Si esclude l’ipotesi di un attentato dietro la morte di Ebrahim Raisi, rimasto coinvolto con il suo entourage in un incidente in elicottero nell’Azerbaigian iraniano.
Il presidente iraniano è morto con il ministro degli Esteri Hossein Amirabdollahian, il governatore della provincia iraniana dell’Azerbaigian orientale e altri funzionari e guardie del corpo. Tutti avevano partecipato all’inaugurazione di una diga sul fiume Aras.
L’ipotesi di un attentato è stato escluso dalla Mezzaluna Rossa iraniana, che ufficialmente ha parlato di un incidente. Abbiamo chiesto un parere all’esperto Matteo Giusti, giornalista di Limes.
Secondo lei morte di Raisi è stato un incidente o un attentato interno?
“Si tratta di una perdita molto importante. Raisi non era solo il presidente dell’Iran, ma anche il possibile successore di Khamenei. Il regime iraniano non aveva alcuna intenzione ad eliminarlo, perché era un conservatore cresciuto all’interno degli apparati e da magistrato aveva represso con ferocia ogni tipo di dissidenza. Non è un regolamento di conti interno”.
Allora potrebbe essere stato un attentato esterno?
“Escluderei un attacco con missili terra-aria, per vari motivi. Innanzitutto perché i movimenti dell’elicottero presidenziale sono segreti, poi perché sarebbe stato molto clamoroso. Resta l’idea di una possibile bomba o una manomissione, ma è poco probabile. È più plausibile l’ipotesi di un incidente, anche se è avvenuto nella regione più complicata dell’Iran, l’Azerbaigian iraniano, al confine con l’altro Azerbaigian, dove ci sono molte proteste e un forte distacco dal governo di Teheran. È un Paese che osteggia l’Iran, che ha forti rapporti con la Turchia e non ha cattivi rapporti con Israele. Quindi se il regime iraniano non ha accusato Israele, è chiaro che non è stato un attentato“.
Da cosa potrebbe essere stato causato l’incidente?

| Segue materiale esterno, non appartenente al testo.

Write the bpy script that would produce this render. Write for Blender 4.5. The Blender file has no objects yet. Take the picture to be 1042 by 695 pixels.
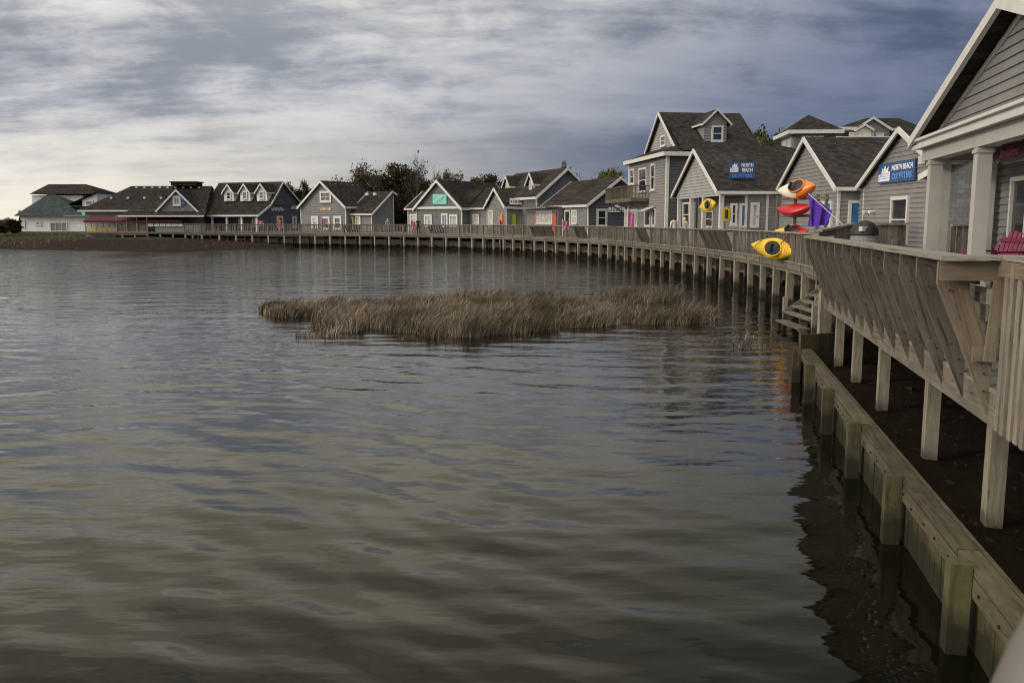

“Parliamo di un elicottero molto vecchio. È americano e fa parte di una partita ordinata dallo Shah di Persia, che è stato detronizzato 45 anni fa. La manutenzione è complicata perché c’è un embargo e le sanzioni non permettono di far arrivare i pezzi di ricambio. A questo, aggiungiamo le montagne molto alte della zona, la nebbia fittissima e il maltempo”.
Morte Raisi, cosa cambia nella politica interna ed estera
L’Iran ha fatto sapere che non ci saranno vuoti di potere. Cosa succederà nella politica interna di Teheran adesso?
“Subentrerà il vicepresidente ed entro 50 giorni si voterà. Khamenei dovrà trovare un sostituto di Raisi, ma non sarà semplice. Il vicepresidente è considerato troppo morbido e non verrà scelto, anche se è appoggiato da una buona parte politica. Cercheranno un personaggio intransigente, un altro falco, in grado di forzare un regime che fa sempre più fatica a tenere la popolazione. L’Iran è una popolazione giovanissima che non è più interessata alla rivoluzione islamica del ’79 e guarda all’Occidente, gli Usa e l’Europa con grande interesse. Dunque, c’è un forte distacco tra i governanti iraniani e l’elettorato giovane. Serve qualcuno che aiuti gli Ayatollah a tenere il controllo con fermezza”.
Quali saranno le conseguenze della morte di Raisi nella politica estera?
“L’Iran è molto attivo in politica estera, ma il ministro degli Esteri è una pedina nelle mani del Consiglio dei guardiani degli Ayatollah. Ha un ruolo da esecutore, tecnico, non prende decisioni che non siano già state prese dai superiori. In politica estera, l’Iran resterà vicina al gruppo Russia-Cina-India e continuerà un lavoro di tessitura internazionale con l’asse della resistenza degli Houti yemeniti, Hezbollah libanesi e la stessa Hamas. Non cambierà nulla, anche se è possibile che per il delicato momento che vive il Medio Oriente, ci sarà un’apertura per mettersi al tavolo e forzare Hamas a trattare. Il Qatar non riesce più ad avere questo ruolo ed è possibile che espellerà i rappresentanti di Hamas nel suo territorio. Questi ultimi però, sanno già dove andare: in Oman”.